Film turc de Nuri Bilge Ceylan (1997), avec Mehmet Emin Toprak, Havva Saglam, Cihat Bütün, Mehmet Emin Ceylan, Sercihan Alioglu, Fatma Ceylan, Semra Yilmaz, Latif Altintas, Muzaffer Özdemir… 1h22. Sortie le 16 août 2023.
Cihat Bütün et Havva Saglam
Il est toujours passionnant de découvrir a posteriori le premier film d’un cinéaste consacré. On pourra toutefois s’étonner qu’il ait fallu tant de temps pour qu’il nous soit donné de découvrir le chaînon manquant de l’œuvre du cinéaste turc Nuri Bilge Ceylan. Une chronique de l’enfance en noir et blanc (le réalisateur a d’abord été photographe) qui recèle déjà la plupart des obsessions ultérieures de cet ascète, distille des sentiments universels et s’attarde avec insistance sur les visages, comme pour y déceler des sentiments cachés. Avec toutefois en prime une concision et un rythme qui laisseront place à un autre tempo dès son opus suivant, Nuages de mai, sélectionné à la Berlinale en l’an 2000, celui qui l’a véritablement imposé comme un auteur à suivre. Dès lors, plus aucun de ses films ne durera moins de deux heures et la plupart flirteront avec les trois. Chaque cinéaste est régulé par son propre tempo qui constitue en quelque sorte le rythme cardiaque de son œuvre. Nuri Bilge Ceylan atteindra ainsi une vitesse de croisière à laquelle il ne dérogera plus et qui est associée à son rythme métronomique d’un nouvel opus tous les trois ou quatre ans. Non pas que ses films exaltent la lenteur, mais plutôt qu’ils nous proposent une expérience singulière dans laquelle le cinéaste prend le temps d’observer la nature, de scruter les visages comme des paysages et de mettre en scène des instants de vie authentiques. Des qualités intrinsèques que possède déjà Kasaba et qui traduisent aussi l’attachement viscéral du cinéaste à la photographie et à ce fameux instant décisif cher à Henri Cartier-Bresson.
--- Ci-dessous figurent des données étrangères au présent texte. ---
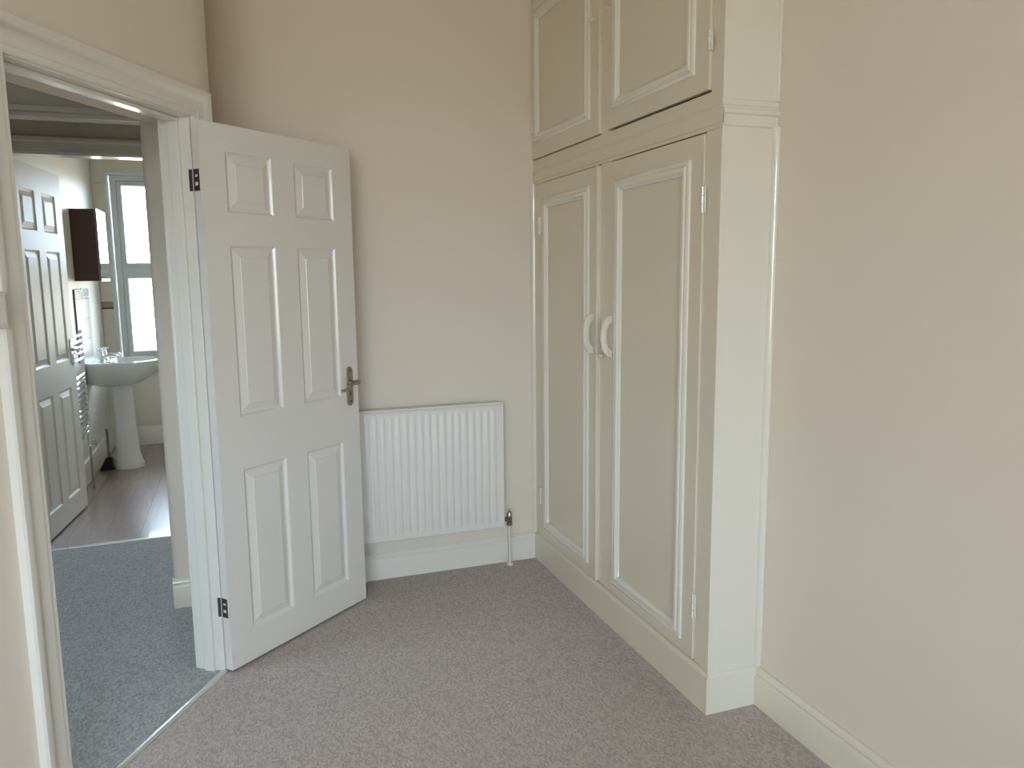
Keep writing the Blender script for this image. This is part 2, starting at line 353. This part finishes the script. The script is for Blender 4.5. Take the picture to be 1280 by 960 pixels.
def handle(f, x, z, par, side, m):
    """lever on a long backplate; side +1 = visible face"""
    yb = 0 if side > 0 else -.035
    bm = bmesh.new(); n = 10; w2, h2 = .019, .085
    pts = [(x+w2*math.cos(a), z+h2-w2+w2*math.sin(a)) for a in [math.pi*k/n for k in range(n+1)]]+[(x-w2*math.cos(a), z-h2+w2-w2*math.sin(a)) for a in [math.pi*k/n for k in range(n+1)]]
    skin(bm, [[f(a+(x-a)*q, yb+side*y, b+(z-b)*q*.3) for a, b in pts] for y, q in ((0, 0), (.004, 0), (.006, .12))], cap1=True)
    hp = obj('door_handle', bm, m, par, label='satin metal lever handle on long backplate')
    zl = z+.016
    bm = T([f(x, yb+side*.004, zl), f(x, yb+side*.016, zl)], [.014, .011], 14); tube(bm, [f(x, yb+side*.012, zl), f(x, yb+side*.050, zl)], .0085, 12)
    pl = []
    for k in range(9):
        q = k/8; pl.append(f(x+.006-.108*q, yb+side*.05, zl+.004*math.cos(q*3.1)-.016*q+.006*math.sin(q*6.3)))
    tube(bm, pl, [.0095, .009, .008, .0075, .0075, .007, .007, .0072, .006], 10)
    obj('lever', bm, m, hp)
    bm = bmesh.new()
    for dz in (.066, -.066): tube(bm, [f(x, yb+side*.005, z+dz), f(x, yb+side*.0075, z+dz)], .004, 10)
    obj('screw', bm, m_steel, hp)
    bm = B(x-.0025, x+.0025, yb+side*.0045, yb+side*.0066, z-.04, z-.022, f=f); obj('keyhole', bm, m_black, hp)
handle(A, .692, .992, d1, 1, m_nickel); handle(A, .692, .992, d1, -1, m_nickel)
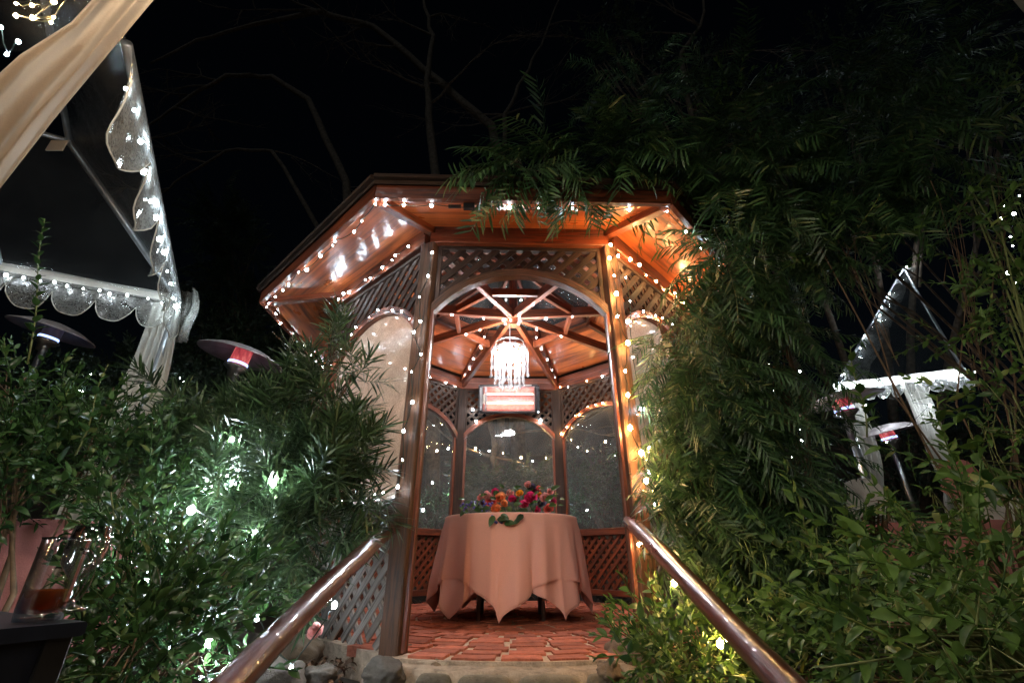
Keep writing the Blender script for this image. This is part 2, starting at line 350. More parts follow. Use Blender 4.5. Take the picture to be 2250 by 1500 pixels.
for i in range(8):
    S = side(i if i < 7 else 7); front = (i == 7); mid, ex, en, Ls = S
    hb = MB(); hb.bar(L2W(S, -Ls/2, 2.605), L2W(S, Ls/2, 2.605), .13, .09); hb.build('header_beam', M['red'] if not front else M['red'], G)
    hb = MB(); hb.bar(L2W(S, -Ls/2+.03, 2.70, .03), L2W(S, Ls/2-.03, 2.70, .03), .05, .10); hb.build('frieze_board', M['red'], G)
    ap, spr = (2.30, 1.99) if front else (2.18, 1.86)
    # arch trim, one curved board with depth
    mb = MB(); n = 26; rows = []
    T = .055; prev = None
    vs = []; gs = []; fs = []
    for j in range(n+1):
        s = -HW+2*HW*j/n; z = archz(s, ap, spr); dz = (archz(s+.01, ap, spr)-archz(s-.01, ap, spr))/.02; nn = Vector((-dz, 1)).normalized()
        for (q, dn) in ((0, -.035), (T, -.035), (T, .035), (0, .035)):
            vs.append(L2W(S, s+nn.x*q, z+nn.y*q, dn)); gs.append((s*2+3, q*2, dn+.3))
        if j:
            b0 = (j-1)*4; b1 = j*4
            for q in range(4): fs.append((b0+q, b0+(q+1) % 4, b1+(q+1) % 4, b1+q))
    fs += [(0, 1, 2, 3), (n*4+3, n*4+2, n*4+1, n*4)]
    mb.add(vs, fs, gs, False); mb.build('arch_trim', M['post'] if front else M['red'], G)
    # upper lattice
    fm = MB(); fm.bar(L2W(S, -HW-.0, 2.545), L2W(S, HW, 2.545), .045, .03); fm.bar(L2W(S, -HW+.012, spr+.05), L2W(S, -HW+.012, 2.53), .03, .045); fm.bar(L2W(S, HW-.012, spr+.05), L2W(S, HW-.012, 2.53), .03, .045)
    lp = fm.build('lattice_panel', M['dark'], G)
    reg = lambda s, z: abs(s) < HW and z < 2.545 and z > archz(s, ap, spr)+.03
    lattice(S, reg, spr, 2.545, .088 if front or i in (0, 6) else .08, .047 if front or i in (0, 6) else .036, M['dark'], lp, i in (7, 0, 2, 3, 4, 6))
    if front:
        for sg in (-1, 1):
            mb = MB(); mb.bar(L2W(S, sg*(HW+.012), .0), L2W(S, sg*(HW+.012), 2.0), .022, .075, S[2]); mb.build('door_jamb', M['red'], G)
        continue
    for z, h_, d_ in ((.715, .075, .10), (.10, .06, .07))[:1 if i == 0 else 2]:
        mb = MB(); mb.bar(L2W(S, -HW-.0, z), L2W(S, HW, z), d_, h_); mb.build('window_sill' if z > .3 else 'bottom_rail', M['red'] if i not in (0, 6) else M['post'], G)
    fm = MB(); fm.bar(L2W(S, -HW+.012, .13), L2W(S, -HW+.012, .678), .03, .05); fm.bar(L2W(S, HW-.012, .13), L2W(S, HW-.012, .678), .03, .05)
    lp = fm.build('lattice_panel', M['dark'] if i not in (0, 6) else M['grey'], G)
    reg = lambda s, z: abs(s) < HW and .125 < z < .682
    if i in (0,): reg = lambda s, z: abs(s) < HW and -.02-.05*math.sin(s*19) < z < .682
    lattice(S, reg, .12, .68, .07 if i not in (0,) else .085, .034 if i not in (0,) else .042, M['red'] if i not in (0, 6) else M['grey'], lp, i in (0, 2, 4, 6))
    for sg in (-1, 1):
        mb = MB(); mb.bar(L2W(S, sg*(HW-.01), .755), L2W(S, sg*(HW-.01), spr+.02), .05, .045, S[2]); mb.build('window_stile', M['red'], G)
    # pane: thin vinyl sheet, slightly wavy
    mb = MB(); rows = []; nz = 18
    for a in range(nz+1):
        r = []
        for j in range(25):
            s = -HW+.02+2*(HW-.02)*j/24; zt = archz(s, ap, spr)+.01; z = .75+(zt-.75)*a/nz
            r.append(L2W(S, s, z, -.012+.006*noise.noise(Vector((s*3, z*3, i*7)))))
        rows.append(r)
    mb.sheet(rows); mb.build('window_pane', M['milky'] if i in (0, 6) else M['pane'], G)
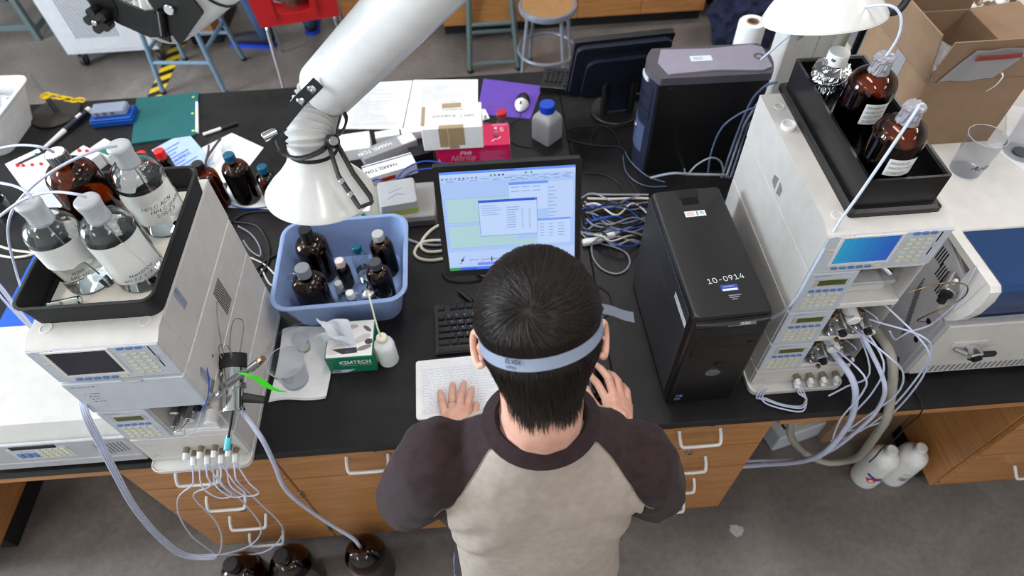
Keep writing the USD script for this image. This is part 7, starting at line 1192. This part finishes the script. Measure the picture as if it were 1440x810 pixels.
solo('cable', 'straight cream cable bar just below the pale one at the tangle', 'cable', tube([(0.330, 1.613, 0.915), (0.415, 1.602, 0.915), (0.490, 1.598, 0.915), (0.544, 1.592, 0.915)], 0.0045, 8, 5), 'cable_cream', smooth=60)
solo('cable', 'thin black cable looping right of the operator head', 'cable', tube([(0.311, 1.220, 0.915), (0.338, 1.189, 0.915), (0.339, 1.139, 0.915), (0.315, 1.103, 0.915), (0.292, 1.095, 0.915)], 0.002, 8, 5), 'cable_black', smooth=60)
solo('cable', 'black cable looping in front of the rear-facing monitor', 'cable', tube([(0.609, 2.014, 0.915), (0.508, 1.998, 0.915), (0.421, 2.016, 0.915), (0.318, 2.009, 0.915), (0.296, 1.959, 0.915), (0.335, 1.921, 0.915), (0.421, 1.891, 0.915), (0.482, 1.881, 0.915), (0.505, 1.854, 0.915), (0.487, 1.815, 0.915)], 0.0022, 8, 5), 'cable_black', smooth=60)
solo('cable', 'black cable curving from the monitor foot round to the old tower', 'cable', tube([(0.384, 1.882, 0.915), (0.394, 1.949, 0.915), (0.441, 2.005, 0.915), (0.481, 1.974, 0.915), (0.493, 1.913, 0.915), (0.487, 1.843, 0.915), (0.485, 1.744, 0.915), (0.501, 1.659, 0.915), (0.526, 1.591, 0.915)], 0.0022, 8, 5), 'cable_black', smooth=60)
solo('cable', 'thin black cable lying from the screen top to the tangle', 'cable', tube([(0.338, 1.747, 0.915), (0.409, 1.728, 0.915), (0.457, 1.671, 0.915), (0.463, 1.590, 0.915), (0.491, 1.524, 0.915)], 0.0022, 8, 5), 'cable_black', smooth=60)
solo('cable', 'blue-grey cable round the front corner of the old tower', 'cable', tube([(0.505, 1.854, 0.915), (0.516, 1.796, 0.915), (0.542, 1.738, 0.915), (0.573, 1.697, 0.915), (0.619, 1.669, 0.915)], 0.0022, 8, 5), 'cable_slate', smooth=60)
solo('cable', 'second blue-grey cable round the foot of the old tower', 'cable', tube([(0.495, 1.830, 0.915), (0.490, 1.743, 0.915), (0.512, 1.688, 0.915), (0.557, 1.653, 0.915), (0.622, 1.647, 0.915)], 0.0022, 8, 5), 'cable_slate', smooth=60)
solo('cable', 'grey cable along the back edge of the black tower', 'cable', tube([(0.543, 1.606, 1.000), (0.599, 1.567, 1.050), (0.668, 1.556, 1.050), (0.761, 1.543, 1.050), (0.807, 1.580, 1.000)], 0.0045, 8, 5), 'cable_grey', smooth=60)
solo('cable', 'grey cable arching up behind the black tower', 'cable', tube([(0.704, 1.734, 0.918), (0.669, 1.608, 1.000), (0.691, 1.600, 1.050), (0.732, 1.597, 1.080), (0.775, 1.606, 1.050), (0.794, 1.596, 1.000)], 0.0032, 8, 5), 'cable_grey', smooth=60)
solo('cable', 'blue cable rising from behind the black tower to the right stack', 'cable', tube([(0.737, 1.594, 1.000), (0.739, 1.622, 1.080), (0.752, 1.624, 1.180), (0.786, 1.601, 1.250), (0.802, 1.540, 1.320)], 0.003, 8, 5), 'cable_slate', smooth=60)
solo('cable', 'slate grey cable hanging behind the right stack, outer of three', 'cable', tube([(0.783, 1.582, 1.000), (0.804, 1.620, 1.060), (0.821, 1.643, 1.160), (0.813, 1.602, 1.300), (0.791, 1.503, 1.420), (0.793, 1.458, 1.460)], 0.004, 8, 5), 'cable_slate', smooth=60)
solo('cable', 'slate grey cable hanging behind the right stack, middle of three', 'cable', tube([(0.797, 1.581, 1.000), (0.818, 1.619, 1.060), (0.832, 1.641, 1.160), (0.807, 1.560, 1.300), (0.806, 1.519, 1.370), (0.806, 1.476, 1.410)], 0.004, 8, 5), 'cable_grey', smooth=60)
solo('cable', 'slate grey cable hanging behind the right stack, inner of three', 'cable', tube([(0.812, 1.579, 1.000), (0.832, 1.617, 1.060), (0.844, 1.640, 1.160), (0.801, 1.519, 1.300), (0.820, 1.531, 1.320), (0.817, 1.491, 1.360)], 0.004, 8, 5), 'cable_slate', smooth=60)
solo('cable', 'cream cable at the left edge of the photo, upper', 'cable', tube([(-1.729, 1.583, 0.915), (-1.656, 1.553, 0.915), (-1.580, 1.533, 0.915), (-1.538, 1.510, 0.915)], 0.0042, 8, 5), 'cable_cream', smooth=60)
solo('cable', 'cream cable at the left edge of the photo, lower', 'cable', tube([(-1.710, 1.539, 0.915), (-1.655, 1.521, 0.915), (-1.600, 1.522, 0.915), (-1.556, 1.544, 0.915)], 0.0042, 8, 5), 'cable_cream', smooth=60)
solo('solvent_tube', 'thin clear tube arching left from the amber bottle in the left tray', 'tube', tube([(-0.801, 0.968, 1.765), (-0.805, 0.958, 1.785), (-0.853, 0.975, 1.780), (-0.914, 0.997, 1.760), (-0.998, 1.037, 1.720)], 0.0026, 8, 5), 'tube_white', smooth=60)
solo('solvent_tube', 'clear tube arching from the back clear bottle round the left tray rim', 'tube', tube([(-0.664, 0.941, 1.790), (-0.683, 0.922, 1.800), (-0.734, 0.908, 1.790), (-0.799, 0.904, 1.760), (-0.861, 0.901, 1.720), (-0.905, 0.895, 1.680), (-0.949, 0.900, 1.620), (-0.972, 0.889, 1.560), (-1.038, 0.917, 1.450), (-1.122, 0.965, 1.300)], 0.0026, 8, 5), 'tube_white', smooth=60)
solo('solvent_tube', 'clear tube running left from the front right clear bottle', 'tube', tube([(-0.674, 0.812, 1.790), (-0.687, 0.810, 1.800), (-0.741, 0.830, 1.790), (-0.810, 0.851, 1.760), (-0.881, 0.856, 1.720), (-0.967, 0.874, 1.660)], 0.0026, 8, 5), 'tube_white', smooth=60)
solo('solvent_tube', 'clear tube running left from the front left clear bottle', 'tube', tube([(-0.765, 0.817, 1.790), (-0.776, 0.827, 1.800), (-0.816, 0.855, 1.790), (-0.871, 0.887, 1.770), (-0.955, 0.940, 1.720)], 0.0026, 8, 5), 'tube_white', smooth=60)
solo('tubing_bundle', 'clear tubing strand slanting down at the left edge of the photo', 'tube', tube([(-1.189, 1.012, 1.400), (-1.180, 1.004, 1.360), (-1.194, 1.003, 1.280), (-1.212, 1.009, 1.200), (-1.244, 1.028, 1.130)], 0.005, 8, 5), 'tube_white', smooth=60)
solo('tubing_bundle', 'thin clear tubing strand slanting down beside the thicker one', 'tube', tube([(-1.183, 0.996, 1.400), (-1.178, 0.983, 1.340), (-1.194, 0.990, 1.260), (-1.221, 1.010, 1.180), (-1.233, 1.021, 1.125)], 0.003, 8, 5), 'tube_white', smooth=60)
solo('solvent_tube', 'clear solvent tube hanging in a long loop from port one of the left stack', 'tube', tube([(-0.828, 0.702, 0.955), (-0.828, 0.678, 0.935), (-0.845, 0.670, 0.900), (-0.915, 0.672, 0.820), (-0.985, 0.680, 0.660), (-1.030, 0.680, 0.460), (-1.030, 0.672, 0.262), (-1.128, 0.671, 0.292), (-1.133, 0.676, 0.462), (-1.088, 0.681, 0.722), (-1.023, 0.686, 0.959), (-0.983, 0.696, 1.112), (-0.958, 0.711, 1.227), (-0.970, 0.771, 1.262), (-0.983, 0.896, 1.292)], 0.0023, 8, 5), 'tube_white', smooth=60)
solo('solvent_tube', 'clear solvent tube hanging in a long loop from port two of the left stack', 'tube', tube([(-0.792, 0.702, 0.955), (-0.792, 0.678, 0.935), (-0.800, 0.668, 0.890), (-0.875, 0.672, 0.820), (-0.905, 0.680, 0.600), (-0.955, 0.680, 0.420), (-1.030, 0.672, 0.274), (-1.123, 0.674, 0.297), (-1.128, 0.679, 0.467), (-1.083, 0.684, 0.727), (-1.018, 0.689, 0.964), (-0.978, 0.699, 1.117), (-0.953, 0.714, 1.232), (-0.965, 0.774, 1.267), (-0.978, 0.899, 1.297)], 0.0023, 8, 5), 'tube_white', smooth=60)
solo('solvent_tube', 'clear solvent tube hanging in a long loop from port three of the left stack', 'tube', tube([(-0.756, 0.702, 0.955), (-0.756, 0.678, 0.935), (-0.765, 0.668, 0.900), (-0.765, 0.672, 0.760), (-0.800, 0.680, 0.500), (-0.900, 0.680, 0.330), (-1.030, 0.672, 0.286), (-1.117, 0.676, 0.303), (-1.122, 0.681, 0.473), (-1.077, 0.686, 0.733), (-1.012, 0.691, 0.970), (-0.972, 0.701, 1.123), (-0.947, 0.716, 1.238), (-0.959, 0.776, 1.273), (-0.972, 0.901, 1.303)], 0.0023, 8, 5), 'tube_white', smooth=60)
solo('solvent_tube', 'clear solvent tube hanging in a long loop from port four of the left stack', 'tube', tube([(-0.720, 0.702, 0.955), (-0.720, 0.678, 0.935), (-0.722, 0.668, 0.900), (-0.725, 0.672, 0.740), (-0.745, 0.680, 0.460), (-0.880, 0.680, 0.250), (-1.030, 0.672, 0.298), (-1.112, 0.679, 0.308), (-1.117, 0.684, 0.478), (-1.072, 0.689, 0.738), (-1.007, 0.694, 0.975), (-0.967, 0.704, 1.128), (-0.942, 0.719, 1.243), (-0.954, 0.779, 1.278), (-0.967, 0.904, 1.308)], 0.0023, 8, 5), 'tube_white', smooth=60)
solo('solvent_tube', 'short clear tube loop joining the first two degasser ports of the left stack', 'tube', tube([(-0.822, 0.704, 0.925), (-0.818, 0.665, 0.895), (-0.792, 0.652, 0.845), (-0.756, 0.655, 0.850), (-0.770, 0.668, 0.895), (-0.788, 0.700, 0.952)], 0.0021, 8, 5), 'tube_white', smooth=60)
solo('solvent_tube', 'short clear tube loop joining the middle two degasser ports of the left stack', 'tube', tube([(-0.786, 0.704, 0.925), (-0.782, 0.665, 0.895), (-0.756, 0.652, 0.845), (-0.720, 0.655, 0.850), (-0.734, 0.668, 0.895), (-0.752, 0.700, 0.952)], 0.0021, 8, 5), 'tube_white', smooth=60)
solo('solvent_tube', 'short clear tube loop joining the last two degasser ports of the left stack', 'tube', tube([(-0.750, 0.704, 0.925), (-0.746, 0.665, 0.895), (-0.720, 0.652, 0.845), (-0.684, 0.655, 0.850), (-0.698, 0.668, 0.895), (-0.716, 0.700, 0.952)], 0.0021, 8, 5), 'tube_white', smooth=60)
solo('waste_hose', 'thick clear waste hose running from the left stack into the open amber jug', 'hose', tube([(-0.676, 0.790, 1.125), (-0.640, 0.745, 1.120), (-0.606, 0.700, 1.075), (-0.622, 0.695, 0.930), (-0.640, 0.690, 0.800), (-0.636, 0.690, 0.670), (-0.600, 0.688, 0.480), (-0.548, 0.672, 0.360), (-0.536, 0.662, 0.300), (-0.536, 0.660, 0.220)], 0.0062, 8, 5), 'tube_white', smooth=60)
solo('tubing_bundle', 'bundle of clear tubing sagging from the right pumps to under the bench, thick strand', 'tube', tube([(0.850, 0.900, 1.045), (0.858, 0.830, 1.065), (0.885, 0.745, 1.050), (0.925, 0.722, 0.920), (0.945, 0.722, 0.790), (0.960, 0.735, 0.620), (0.975, 0.790, 0.420), (0.900, 0.845, 0.270), (0.815, 0.880, 0.180), (0.800, 0.930, 0.060), (0.840, 1.020, 0.020)], 0.0085, 8, 5), 'tube_white', smooth=60)
solo('tubing_bundle', 'bundle of clear tubing sagging from the right pumps to under the bench, second strand', 'tube', tube([(0.890, 0.900, 1.165), (0.905, 0.830, 1.140), (0.955, 0.735, 1.060), (0.985, 0.722, 0.940), (0.985, 0.722, 0.820), (0.975, 0.735, 0.640), (0.985, 0.795, 0.430), (0.910, 0.855, 0.285), (0.825, 0.895, 0.200), (0.820, 0.950, 0.090), (0.870, 1.040, 0.040)], 0.0058, 8, 5), 'tube_white', smooth=60)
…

Cihat Bütün et Havva Saglam
Le premier long métrage de Nuri Bilge Ceylan est une splendeur sur le plan esthétique où chaque image constitue l’aboutissement d’un travail méticuleux qui évoque l’esthétique de certains joyaux du cinéma soviétique. Vingt-six ans plus tard, ce manifeste esthétique apparaît comme le chaînon manquant d’une œuvre qui s’est considérablement densifiée jusqu’à trouver une identité qui passe moins par la forme que par une exploration incisive de la psychologie de ses protagonistes. Reste que le réalisateur en devenir mise sur ce qu’il maîtrise alors le mieux, la photo, pour se faire remarquer au sein d’une cinématographie turque relativement pauvre en auteurs de référence. Kasaba s’attache à la découverte du monde des adultes par deux enfants dans un petit village des années 70. Un scénario écrit par la sœur du réalisateur, Emine Ceylan, qui s’inspire en fait de leurs souvenirs communs sur un registre faussement insouciant où affleure une véritable cruauté des apparences. Avec à la clé des prix à Berlin, Nantes et Angers en 1998 qui ont permis au cinéaste de poser ses premiers jalons à l’international sur le registre somme toute classique de la chronique d’apprentissage, avec une douceur qu’on peut qualifier d’impressionniste et sous l’influence assumée d’Anton Tchekhov. En découvrant cette succession de morceaux choisis, on comprend pourquoi le cinéaste lui-même a cru bon de la qualifier de “collage”, tant elle paraît refléter ces sensations et ces sentiments fugaces que les enfants emmagasinent et qui les hanteront parfois tout au long de leur existence de façon récurrente. Telle est la magie spécifique de ce film envoûtant.